Van Meter expertly renders one of the great untold tales of modern America, a character portrait of both an extraordinary time and place, and the Zelig-like man who hovered over it all. The Last Good Time is a classic tale of the whiskey-soaked dark side of America’s mid-century popular culture.

American Roulette: How I Turned the Odds Upside Down – My Wild Twenty-Five-Year Ride Ripping Off the World’s Casinos, by Richard Marcus (Thomas Dunne Books, $24.95, 0312291396)
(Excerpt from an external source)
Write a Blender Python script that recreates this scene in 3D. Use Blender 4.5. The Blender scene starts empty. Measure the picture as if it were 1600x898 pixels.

In American Roulette, Richard Marcus tells his never-before-heard story, of ripping off casinos. The book follows Marcus, along with several of the world's great professional casino cheaters, as he travels from Las Vegas to London and Monte Carlo, pilfering large sums of money from casinos by performing sleight of hand magic tricks with gaming chips. As skilled cheaters, they back up their moves with psychological setups to convince pit bosses that they're watching legitimate high rollers getting lucky, while in fact they're being ripped off blind.

With the exploding growth of casino gambling, heightened by Indian reservation and riverboat expansion, more and more elaborate casino cheaters are illegally assaulting the green-felt, getting rich off of novice casino personnel. Richard Marcus's insider story is a window into the hidden world of intriguing personalities and tense situations he encounters as a member of expert casino-cheating teams who use their wits to turn the odds upside down and "earn" millions. American Roulette is a fascinating story not only for those who occasionally casino-gamble, but for everyone with a little larceny in their heart.